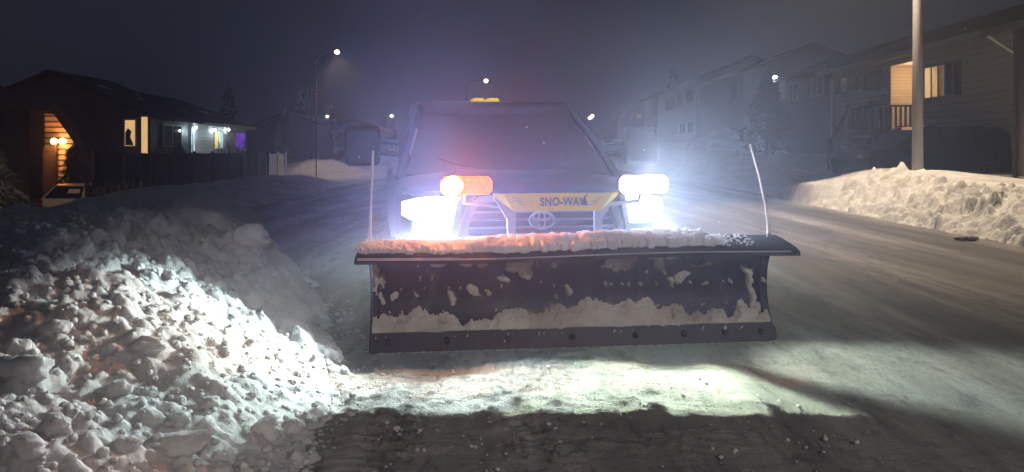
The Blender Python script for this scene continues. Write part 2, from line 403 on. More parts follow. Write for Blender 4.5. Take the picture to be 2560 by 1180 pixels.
# loose rubble: nobody could count it
mb = MB()
for k in range(4600):
    y = 2.6+4.5*r2.rand()**1.3; s = r2.rand()**1.1*2.9-.35; x = float(np.interp(y, FY, FX))-s
    r = .007+.018*r2.rand()**2.6
    chunk(mb, (x, y, zsurf(x, y)+r*.35), r, (1, .9, .75), k, 1 if r < .012 else 2, cuts=3)
for k in range(260):
    y = 3.2+1.7*r2.rand(); x = -1+2.6*r2.rand()**1.5; r = .005+.010*r2.rand()**2
    chunk(mb, (x, y, .022), r, (1, .9, .7), k, 1, cuts=2)
tag(obj('snow_rubble', mb, M['snow'], smooth=True), 'small loose crumbs of snow over the heap and road', 'snow rubble', kind='stuff')
big = [(425, 1120, .16, (1.35, .8, .42), 'wide flat snow slab lying at the bottom of the heap'),
       (655, 1085, .10, (1, .9, .95), 'left of two rounded snow boulders near the road edge'),
       (728, 1082, .075, (.95, .9, 1.1), 'right of two rounded snow boulders nearest the road'),
       (45, 930, .17, (1.25, .8, .5), 'pointed snow slab at the left edge of the photo'),
       (32, 882, .11, (1.0, .8, .7), 'rounded snow block behind the pointed slab at left edge'),
       (692, 905, .065, (.9, .8, 1.0), 'pale upright snow block on the right slope of the heap'),
       (745, 940, .045, (1, .8, .8), 'small rounded snow block low on the right slope'),
       (728, 958, .04, (1, .8, .8), 'smallest snow block at the foot of the right slope'),
       (560, 885, .05, (.7, .7, 1.1), 'narrow upright snow block in the middle of the slope'),
       (435, 870, .055, (.9, .8, .9), 'blocky snow lump halfway up the lit slope'),
       (205, 635, .12, (.8, .7, 1.0), 'cone shaped snow block high on the dark slope'),
       (345, 675, .06, (.8, .7, 1.15), 'upright snow chunk at the top of the lit patch'),
       (420, 690, .07, (1, .8, .8), 'rounded snow chunk just right of the lit top'),
       (622, 762, .15, (1.1, .8, .9), 'grey snow boulder half sunk right of the lit ridge'),
       (130, 1075, .09, (1.1, .9, .8), 'round snow lump at the lower left of the heap'),
       (285, 985, .09, (1.2, .8, .75), 'tan tinted snow lump left of the blue lit hollow'),
       (130, 830, .10, (1.1, .8, .7), 'rounded snow lump on the upper left lit edge'),
       (440, 1060, .08, (1.2, .8, .8), 'knobbly snow lump just above the flat slab'),
       (520, 1015, .07, (1.1, .8, .8), 'dark sided snow lump in the blue lit hollow'),
       (360, 870, .11, (1.3, .8, .5), 'low wide snow block across the middle slope'),
       (305, 1130, .09, (1.1, .8, .7), 'rounded snow lump left of the flat slab'),
       (620, 600, .22, (1.2, .8, .7), 'jagged dark snow block on the far crest of the heap'),
       (50, 1130, .12, (1.2, .8, .6), 'big low snow lump in the bottom left corner'),
       (605, 930, .05, (1, .8, .9), 'small snow block between the lit slope and hollow')]
for k, (px, py, r, sc, lab) in enumerate(big):
    p = hit(px, py); mb = MB(); r *= .68
    chunk(mb, (0, 0, 0), r, sc, 300+k, 4, rot=Matrix.Rotation(random.uniform(-.5, .5), 3, 'Z') @ Matrix.Rotation(random.uniform(-.25, .25), 3, 'Y'), cuts=7, rough=.38)
    o = obj('snow_block', mb, M['snow'], smooth=True); o.location = (p[0], p[1]+r*.3, p[2]+r*sc[2]*.15)
    tag(o, lab, 'snow block', 'large snow blocks in the plowed heap')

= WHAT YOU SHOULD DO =
Set down all the data again exactly as above, pictures excluded.

= WRITTEN SOLUTION =
The Blender Python script for this scene continues. Write part 2, from line 403 on. More parts follow. Write for Blender 4.5. Take the picture to be 2560 by 1180 pixels.
# loose rubble: nobody could count it
mb = MB()
for k in range(4600):
    y = 2.6+4.5*r2.rand()**1.3; s = r2.rand()**1.1*2.9-.35; x = float(np.interp(y, FY, FX))-s
    r = .007+.018*r2.rand()**2.6
    chunk(mb, (x, y, zsurf(x, y)+r*.35), r, (1, .9, .75), k, 1 if r < .012 else 2, cuts=3)
for k in range(260):
    y = 3.2+1.7*r2.rand(); x = -1+2.6*r2.rand()**1.5; r = .005+.010*r2.rand()**2
    chunk(mb, (x, y, .022), r, (1, .9, .7), k, 1, cuts=2)
tag(obj('snow_rubble', mb, M['snow'], smooth=True), 'small loose crumbs of snow over the heap and road', 'snow rubble', kind='stuff')
big = [(425, 1120, .16, (1.35, .8, .42), 'wide flat snow slab lying at the bottom of the heap'),
       (655, 1085, .10, (1, .9, .95), 'left of two rounded snow boulders near the road edge'),
       (728, 1082, .075, (.95, .9, 1.1), 'right of two rounded snow boulders nearest the road'),
       (45, 930, .17, (1.25, .8, .5), 'pointed snow slab at the left edge of the photo'),
       (32, 882, .11, (1.0, .8, .7), 'rounded snow block behind the pointed slab at left edge'),
       (692, 905, .065, (.9, .8, 1.0), 'pale upright snow block on the right slope of the heap'),
       (745, 940, .045, (1, .8, .8), 'small rounded snow block low on the right slope'),
       (728, 958, .04, (1, .8, .8), 'smallest snow block at the foot of the right slope'),
       (560, 885, .05, (.7, .7, 1.1), 'narrow upright snow block in the middle of the slope'),
       (435, 870, .055, (.9, .8, .9), 'blocky snow lump halfway up the lit slope'),
       (205, 635, .12, (.8, .7, 1.0), 'cone shaped snow block high on the dark slope'),
       (345, 675, .06, (.8, .7, 1.15), 'upright snow chunk at the top of the lit patch'),
       (420, 690, .07, (1, .8, .8), 'rounded snow chunk just right of the lit top'),
       (622, 762, .15, (1.1, .8, .9), 'grey snow boulder half sunk right of the lit ridge'),
       (130, 1075, .09, (1.1, .9, .8), 'round snow lump at the lower left of the heap'),
       (285, 985, .09, (1.2, .8, .75), 'tan tinted snow lump left of the blue lit hollow'),
       (130, 830, .10, (1.1, .8, .7), 'rounded snow lump on the upper left lit edge'),
       (440, 1060, .08, (1.2, .8, .8), 'knobbly snow lump just above the flat slab'),
       (520, 1015, .07, (1.1, .8, .8), 'dark sided snow lump in the blue lit hollow'),
       (360, 870, .11, (1.3, .8, .5), 'low wide snow block across the middle slope'),
       (305, 1130, .09, (1.1, .8, .7), 'rounded snow lump left of the flat slab'),
       (620, 600, .22, (1.2, .8, .7), 'jagged dark snow block on the far crest of the heap'),
       (50, 1130, .12, (1.2, .8, .6), 'big low snow lump in the bottom left corner'),
       (605, 930, .05, (1, .8, .9), 'small snow block between the lit slope and hollow')]
for k, (px, py, r, sc, lab) in enumerate(big):
    p = hit(px, py); mb = MB(); r *= .68
    chunk(mb, (0, 0, 0), r, sc, 300+k, 4, rot=Matrix.Rotation(random.uniform(-.5, .5), 3, 'Z') @ Matrix.Rotation(random.uniform(-.25, .25), 3, 'Y'), cuts=7, rough=.38)
    o = obj('snow_block', mb, M['snow'], smooth=True); o.location = (p[0], p[1]+r*.3, p[2]+r*sc[2]*.15)
    tag(o, lab, 'snow block', 'large snow blocks in the plowed heap')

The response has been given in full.